In this work, we investigated the thermoelectric, electrochemical, and dielectric properties of four different ZnO morphologies, namely nanoribbons, nanorods, nanoparticles, and nanoshuttles. Temperature-dependent Seebeck coefficients were observed using thermoelectric measurements, which confirmed that all synthesized ZnO nanostructures are n-type semiconductors. The Van der Pauw method was applied to measure electrical conductivity, which was also used to calculate the thermal activation energy. Electrochemical properties were analyzed by cyclic voltammetry techniques under five different optical filters. Electrical conductivity of ZnO morphologies showed an increasing trend with increasing temperature. The highest electrical conductivity (1097.60 Ω−1 m−1) and electronic thermal conductivity (1.16×10−4 W/mK) were obtained for ZnO nanorods at 425 K, whereas ZnO nanoshuttles carried the lowest electrical conductivity (1.10 × 10−4 Ω−1 m−1) and electronic thermal conductivity (8.72 × 10−7 W/mK) at 325 K. ZnO nanorods obtained the maximum Power factor value in all temperature ranges. All nanostructures showed electro-catalytic performance with different optical filters.
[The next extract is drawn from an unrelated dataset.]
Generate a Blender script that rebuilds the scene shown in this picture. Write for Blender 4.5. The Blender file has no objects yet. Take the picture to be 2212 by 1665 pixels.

From impedance spectroscopy analysis, ZnO nanorods showed the highest dielectric constant at high frequencies (>1 MHz) at 2.02 ± 0.06, while ZnO nanoshuttles gave the highest dielectric constant at low frequencies (<100 Hz) at 9.69 ± 0.05. These results indicate that ZnO nanorods have the most favorable thermoelectric, electrochemical, and dielectric properties compared to all other ZnO morphologies.